A high-level mayoral advisory group released a bombshell report this week that suggests New York City phase out its gifted and talented programs.
In their place, the task force suggests “equitable enrichment alternatives” that would enroll a range of students, diversifying the ranks of those getting advanced academic opportunities.
But what, exactly, could that look like?
The report itself doesn’t offer a clear answer, but experts and those involved in writing it said it might involve something called “schoolwide enrichment models” — an approach that tasks school staffers with identifying students’ interests and then developing mini-courses, more detailed units of study, and electives for older students centered on those topics.
Schoolwide enrichment “is really flipping the whole idea on its head,” said Allison Roda, a professor at Molloy College who has studied the city’s gifted programs. “Instead of sorting students based on perceived ability and whether they can pass a test when they’re 4 years old, the school’s job is to find out what those gifts and talents are and to develop them.”
For younger children, that could mean setting up small groups of students who are pulled out of their classrooms to learn the basics of photography. In middle and high school, staff can give students questionnaires about their interests and use that information to set up electives that could include topics ranging from robotics to journalism.
The idea, experts said, is to create additional learning opportunities that foster curiosity for all students in a school instead of walling off opportunities for students labeled “gifted.”
Some city schools have already adopted those approaches, which emerged in the mid-1980s. At BELL Academy in Queens, some middle schoolers have created stop-motion movies and others have painted artworks to raise awareness about bullying — projects that were covered by some of the school’s student journalists. The school’s model is based on a program developed by Joseph Renzulli and Sally Reis at the University of Connecticut; the pair said in an interview that several New York schools already use some form of it.
Carmen Fariña, Mayor Bill de Blasio’s first schools chancellor, previously suggested the Renzulli model could be a good option for schools, noting that her “goal would be to have neighborhood schools that provide gifted practices to all students.”
While voicing her support for schoolwide enrichment, Fariña left gifted programs essentially untouched. And although some elements of gifted admissions and programming have changed over time, cutting gifted classes altogether has long been viewed as a political impossibility, since doing so risks alienating middle class families who might otherwise leave the city for suburban districts.
Even if embracing new enrichment programs makes sense from an educational perspective, parents will likely push back against the elimination of coveted gifted programs, which are often seen as a reliable pathway to competitive public middle and high schools.
“The label is something that people really crave,” said James Borland, a Teachers College professor who studies “gifted” education. “The fact that the curriculum is very weak in lots of gifted programs — or the fact that it’s not that different — it’s a problematic situation,” he added.
Chancellor Richard Carranza has hinted he might go further than his predecessor and signaled support for the advisory group’s recommendations as a whole at a press conference Tuesday. But de Blasio will ultimately decide whether to enact the proposals, and supporters of gifted programs have already begun criticizing any dramatic overhaul, with some arguing they should be expanded to serve more students.
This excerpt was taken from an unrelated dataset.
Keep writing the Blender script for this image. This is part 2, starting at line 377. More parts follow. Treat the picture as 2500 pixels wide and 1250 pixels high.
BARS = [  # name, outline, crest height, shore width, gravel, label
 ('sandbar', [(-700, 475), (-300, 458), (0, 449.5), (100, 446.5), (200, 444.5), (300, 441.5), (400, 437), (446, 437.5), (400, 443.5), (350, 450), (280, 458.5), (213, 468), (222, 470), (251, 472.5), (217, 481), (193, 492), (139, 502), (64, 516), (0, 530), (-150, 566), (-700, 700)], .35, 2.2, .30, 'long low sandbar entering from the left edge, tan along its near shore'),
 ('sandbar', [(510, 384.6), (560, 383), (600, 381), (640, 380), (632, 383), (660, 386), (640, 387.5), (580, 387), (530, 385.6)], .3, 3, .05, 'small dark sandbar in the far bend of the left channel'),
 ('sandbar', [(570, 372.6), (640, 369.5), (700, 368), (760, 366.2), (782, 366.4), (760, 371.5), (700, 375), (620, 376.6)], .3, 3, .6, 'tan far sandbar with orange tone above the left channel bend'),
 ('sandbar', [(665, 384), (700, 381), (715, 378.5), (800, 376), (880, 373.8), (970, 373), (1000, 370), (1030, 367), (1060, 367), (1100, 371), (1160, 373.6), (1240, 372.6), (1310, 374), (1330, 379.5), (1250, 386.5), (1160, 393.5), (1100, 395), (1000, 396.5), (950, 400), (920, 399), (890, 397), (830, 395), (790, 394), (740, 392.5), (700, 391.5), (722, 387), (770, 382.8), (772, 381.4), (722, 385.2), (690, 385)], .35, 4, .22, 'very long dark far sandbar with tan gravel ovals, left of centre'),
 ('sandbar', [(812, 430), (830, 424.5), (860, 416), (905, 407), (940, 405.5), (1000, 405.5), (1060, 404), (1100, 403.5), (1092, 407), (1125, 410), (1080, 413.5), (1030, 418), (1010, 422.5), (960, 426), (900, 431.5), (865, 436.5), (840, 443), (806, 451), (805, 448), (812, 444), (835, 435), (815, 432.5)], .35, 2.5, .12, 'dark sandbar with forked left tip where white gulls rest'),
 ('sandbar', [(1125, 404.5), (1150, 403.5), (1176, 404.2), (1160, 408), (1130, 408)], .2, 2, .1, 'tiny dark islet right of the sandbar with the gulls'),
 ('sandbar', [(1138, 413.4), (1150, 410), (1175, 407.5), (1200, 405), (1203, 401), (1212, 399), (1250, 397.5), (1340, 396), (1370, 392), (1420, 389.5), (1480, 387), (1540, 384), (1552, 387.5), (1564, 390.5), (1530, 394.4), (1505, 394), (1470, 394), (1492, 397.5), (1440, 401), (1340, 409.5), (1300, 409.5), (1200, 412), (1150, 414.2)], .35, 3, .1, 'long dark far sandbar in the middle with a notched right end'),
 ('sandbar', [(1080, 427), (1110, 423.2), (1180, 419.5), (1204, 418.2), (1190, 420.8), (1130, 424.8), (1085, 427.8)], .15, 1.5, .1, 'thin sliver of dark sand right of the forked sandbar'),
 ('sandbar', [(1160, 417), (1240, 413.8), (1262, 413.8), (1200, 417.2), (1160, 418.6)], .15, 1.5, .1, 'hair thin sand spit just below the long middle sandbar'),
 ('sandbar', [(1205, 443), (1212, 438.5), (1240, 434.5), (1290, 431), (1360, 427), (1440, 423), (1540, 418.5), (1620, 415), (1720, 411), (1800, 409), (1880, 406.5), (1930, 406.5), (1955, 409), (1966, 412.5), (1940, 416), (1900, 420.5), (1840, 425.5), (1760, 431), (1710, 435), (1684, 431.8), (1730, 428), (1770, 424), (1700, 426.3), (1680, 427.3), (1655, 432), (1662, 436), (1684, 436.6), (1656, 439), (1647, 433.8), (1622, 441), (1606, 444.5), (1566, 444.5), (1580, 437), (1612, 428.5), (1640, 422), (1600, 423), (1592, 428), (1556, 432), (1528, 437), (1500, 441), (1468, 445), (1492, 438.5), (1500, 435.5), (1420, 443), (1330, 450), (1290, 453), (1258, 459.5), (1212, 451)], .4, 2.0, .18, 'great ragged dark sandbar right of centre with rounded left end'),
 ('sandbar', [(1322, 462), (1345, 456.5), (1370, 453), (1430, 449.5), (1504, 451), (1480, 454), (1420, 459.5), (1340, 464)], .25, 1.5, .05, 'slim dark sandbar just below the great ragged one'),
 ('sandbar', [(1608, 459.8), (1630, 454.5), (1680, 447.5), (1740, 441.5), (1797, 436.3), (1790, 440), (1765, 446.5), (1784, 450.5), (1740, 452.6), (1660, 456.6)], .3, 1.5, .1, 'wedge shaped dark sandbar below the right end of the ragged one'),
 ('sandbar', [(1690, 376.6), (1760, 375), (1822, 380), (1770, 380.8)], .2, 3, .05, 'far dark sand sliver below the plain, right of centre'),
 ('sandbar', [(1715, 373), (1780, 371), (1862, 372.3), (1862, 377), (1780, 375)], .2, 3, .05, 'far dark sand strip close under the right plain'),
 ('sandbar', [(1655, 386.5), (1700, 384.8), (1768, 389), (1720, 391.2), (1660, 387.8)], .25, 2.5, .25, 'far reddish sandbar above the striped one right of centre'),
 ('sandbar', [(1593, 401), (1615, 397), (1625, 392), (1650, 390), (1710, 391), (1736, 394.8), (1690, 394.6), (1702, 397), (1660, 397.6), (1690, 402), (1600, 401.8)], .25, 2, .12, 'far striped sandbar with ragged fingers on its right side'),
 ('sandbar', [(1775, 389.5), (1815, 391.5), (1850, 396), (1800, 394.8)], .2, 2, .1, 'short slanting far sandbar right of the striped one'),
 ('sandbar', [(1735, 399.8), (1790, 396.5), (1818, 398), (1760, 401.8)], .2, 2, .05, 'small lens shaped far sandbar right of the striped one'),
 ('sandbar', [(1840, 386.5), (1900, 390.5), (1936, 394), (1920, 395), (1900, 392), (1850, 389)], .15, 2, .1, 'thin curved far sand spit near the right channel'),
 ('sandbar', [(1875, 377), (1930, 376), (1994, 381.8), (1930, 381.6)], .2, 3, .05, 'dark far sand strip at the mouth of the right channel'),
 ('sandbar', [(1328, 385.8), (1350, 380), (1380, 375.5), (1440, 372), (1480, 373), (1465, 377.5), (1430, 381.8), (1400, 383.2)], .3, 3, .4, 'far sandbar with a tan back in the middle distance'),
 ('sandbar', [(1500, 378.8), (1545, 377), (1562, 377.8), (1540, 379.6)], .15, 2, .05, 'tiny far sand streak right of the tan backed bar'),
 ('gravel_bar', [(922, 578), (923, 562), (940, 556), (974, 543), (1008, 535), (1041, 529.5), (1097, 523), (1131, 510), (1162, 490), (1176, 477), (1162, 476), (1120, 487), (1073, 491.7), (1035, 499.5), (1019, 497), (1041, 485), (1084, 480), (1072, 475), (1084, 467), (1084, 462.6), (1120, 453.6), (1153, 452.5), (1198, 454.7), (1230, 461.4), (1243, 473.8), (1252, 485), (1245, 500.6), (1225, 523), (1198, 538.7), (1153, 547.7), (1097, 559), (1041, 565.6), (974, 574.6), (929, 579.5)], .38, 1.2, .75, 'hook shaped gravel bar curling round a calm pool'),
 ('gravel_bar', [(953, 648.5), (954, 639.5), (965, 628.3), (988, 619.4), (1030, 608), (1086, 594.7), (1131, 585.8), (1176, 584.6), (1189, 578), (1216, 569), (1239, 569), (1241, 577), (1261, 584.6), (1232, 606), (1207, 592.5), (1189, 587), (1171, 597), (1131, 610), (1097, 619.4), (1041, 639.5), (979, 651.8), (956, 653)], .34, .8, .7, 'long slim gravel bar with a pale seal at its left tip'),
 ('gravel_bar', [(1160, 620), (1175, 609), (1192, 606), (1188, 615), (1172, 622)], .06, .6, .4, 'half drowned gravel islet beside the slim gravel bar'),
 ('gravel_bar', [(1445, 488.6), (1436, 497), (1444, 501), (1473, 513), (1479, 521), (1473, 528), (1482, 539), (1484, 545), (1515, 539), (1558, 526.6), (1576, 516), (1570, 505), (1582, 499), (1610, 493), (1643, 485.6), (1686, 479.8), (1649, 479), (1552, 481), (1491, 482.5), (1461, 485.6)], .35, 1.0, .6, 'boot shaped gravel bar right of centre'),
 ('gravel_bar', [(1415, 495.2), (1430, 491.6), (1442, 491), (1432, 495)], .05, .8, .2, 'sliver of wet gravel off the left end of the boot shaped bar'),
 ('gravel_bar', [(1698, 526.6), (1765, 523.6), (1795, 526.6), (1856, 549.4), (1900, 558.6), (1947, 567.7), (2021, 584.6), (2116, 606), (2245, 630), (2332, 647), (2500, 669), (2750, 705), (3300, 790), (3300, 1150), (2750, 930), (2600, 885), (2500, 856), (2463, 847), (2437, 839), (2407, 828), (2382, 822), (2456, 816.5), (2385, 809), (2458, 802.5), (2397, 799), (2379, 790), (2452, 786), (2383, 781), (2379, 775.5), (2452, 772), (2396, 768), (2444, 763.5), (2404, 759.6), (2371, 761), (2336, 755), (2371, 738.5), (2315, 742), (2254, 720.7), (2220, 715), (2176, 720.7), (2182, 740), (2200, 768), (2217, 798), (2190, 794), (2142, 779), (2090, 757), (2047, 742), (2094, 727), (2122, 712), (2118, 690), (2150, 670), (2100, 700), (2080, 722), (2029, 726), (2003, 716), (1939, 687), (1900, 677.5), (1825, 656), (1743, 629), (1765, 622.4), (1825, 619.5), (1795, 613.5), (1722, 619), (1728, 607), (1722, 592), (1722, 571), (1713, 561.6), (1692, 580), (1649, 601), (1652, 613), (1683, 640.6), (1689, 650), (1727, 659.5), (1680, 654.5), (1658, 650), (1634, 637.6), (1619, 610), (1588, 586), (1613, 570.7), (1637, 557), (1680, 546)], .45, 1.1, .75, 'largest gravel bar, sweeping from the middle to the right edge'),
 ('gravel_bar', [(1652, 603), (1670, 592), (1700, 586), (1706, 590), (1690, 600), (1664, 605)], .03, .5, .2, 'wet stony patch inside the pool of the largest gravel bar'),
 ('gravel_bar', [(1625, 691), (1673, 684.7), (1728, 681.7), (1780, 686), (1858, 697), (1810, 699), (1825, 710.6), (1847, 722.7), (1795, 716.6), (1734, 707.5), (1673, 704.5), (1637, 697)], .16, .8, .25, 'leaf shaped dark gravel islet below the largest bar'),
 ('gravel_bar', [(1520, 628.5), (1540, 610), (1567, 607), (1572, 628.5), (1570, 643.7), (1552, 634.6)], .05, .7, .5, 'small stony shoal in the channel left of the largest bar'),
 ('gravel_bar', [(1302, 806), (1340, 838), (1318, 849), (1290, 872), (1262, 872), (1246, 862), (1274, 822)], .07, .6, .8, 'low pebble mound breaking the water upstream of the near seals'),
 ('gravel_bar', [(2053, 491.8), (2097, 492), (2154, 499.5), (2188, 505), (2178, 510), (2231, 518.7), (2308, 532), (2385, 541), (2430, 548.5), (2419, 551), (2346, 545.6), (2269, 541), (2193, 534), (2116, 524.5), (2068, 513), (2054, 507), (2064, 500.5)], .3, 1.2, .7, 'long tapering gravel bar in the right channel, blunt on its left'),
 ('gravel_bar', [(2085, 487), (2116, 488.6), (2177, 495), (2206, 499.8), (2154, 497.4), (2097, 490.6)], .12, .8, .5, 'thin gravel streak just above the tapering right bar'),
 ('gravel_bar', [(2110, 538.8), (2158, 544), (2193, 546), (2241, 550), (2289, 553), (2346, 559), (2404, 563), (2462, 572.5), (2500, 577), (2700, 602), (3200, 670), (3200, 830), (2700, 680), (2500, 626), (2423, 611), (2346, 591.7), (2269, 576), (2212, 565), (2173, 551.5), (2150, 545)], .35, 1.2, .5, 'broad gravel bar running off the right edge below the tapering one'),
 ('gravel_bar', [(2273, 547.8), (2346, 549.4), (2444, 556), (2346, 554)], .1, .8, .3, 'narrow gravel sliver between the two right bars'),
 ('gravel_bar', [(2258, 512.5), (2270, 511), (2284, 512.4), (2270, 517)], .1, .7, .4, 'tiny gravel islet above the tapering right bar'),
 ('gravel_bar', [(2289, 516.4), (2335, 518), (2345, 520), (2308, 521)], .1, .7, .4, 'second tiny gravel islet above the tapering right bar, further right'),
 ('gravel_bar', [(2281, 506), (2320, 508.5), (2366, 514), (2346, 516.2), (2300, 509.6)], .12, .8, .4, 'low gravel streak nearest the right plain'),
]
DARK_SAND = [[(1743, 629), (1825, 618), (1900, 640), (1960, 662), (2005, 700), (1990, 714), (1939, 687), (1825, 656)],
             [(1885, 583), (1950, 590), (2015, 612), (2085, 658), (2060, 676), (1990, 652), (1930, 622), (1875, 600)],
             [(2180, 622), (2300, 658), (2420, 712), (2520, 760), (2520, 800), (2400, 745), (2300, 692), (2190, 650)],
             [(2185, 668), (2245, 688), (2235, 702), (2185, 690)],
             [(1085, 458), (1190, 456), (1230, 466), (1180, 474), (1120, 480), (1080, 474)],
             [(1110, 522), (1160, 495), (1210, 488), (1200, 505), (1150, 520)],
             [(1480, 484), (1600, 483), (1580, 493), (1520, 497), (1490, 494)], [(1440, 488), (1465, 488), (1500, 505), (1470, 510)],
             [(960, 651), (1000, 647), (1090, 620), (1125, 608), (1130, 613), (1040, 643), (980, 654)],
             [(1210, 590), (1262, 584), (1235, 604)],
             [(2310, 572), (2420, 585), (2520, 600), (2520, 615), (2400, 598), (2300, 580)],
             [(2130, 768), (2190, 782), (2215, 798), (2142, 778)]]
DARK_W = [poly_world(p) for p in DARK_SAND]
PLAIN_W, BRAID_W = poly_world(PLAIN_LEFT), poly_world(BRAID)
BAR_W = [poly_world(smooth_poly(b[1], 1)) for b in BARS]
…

For his part, Renzulli suggested the city approach the transition cautiously, given the political fights he has seen in other districts over gifted education. A slower approach “avoids the kinds of political battles that will continue to go on and nothing will happen,” he said.
By contrast, the advisory group urged the city to move quickly to dismantle the city’s current gifted offerings and replace them with something more inclusive. “We are calling immediately for the department of education to resource the creation of those models that other cities are already utilizing,” Maya Wiley, an academic at The New School who led the diversity advisory group, told reporters.
Halley Potter, a researcher at the Century Foundation who has visited BELL Academy, said some U.S. school districts, such as Washington, D.C., have begun to embrace schoolwide enrichment. She added that the approach can also influence how educators teach core classes, helping them devise lessons that are accessible for weaker students while going deeper on certain concepts to avoid leaving strong students bored.
Still, there are lots of unanswered questions about how the city might approach the transition to schoolwide enrichment programs, including whether all schools with gifted programs will be converted and how the department would quickly scale up training.
“We would want to see what the district is willing to do to support this [and] how will they ensure that school leaders and teachers have access to training,” Potter said.
Wiley emphasized Tuesday that it would be up to the education department to figure out what the model should look like in schools.
“Our report doesn’t prescribe how this is done,” she said. “It points to the model and the research. It says, ‘don’t do the things that we know are discriminatory,’ and then design and co-create with stakeholders.”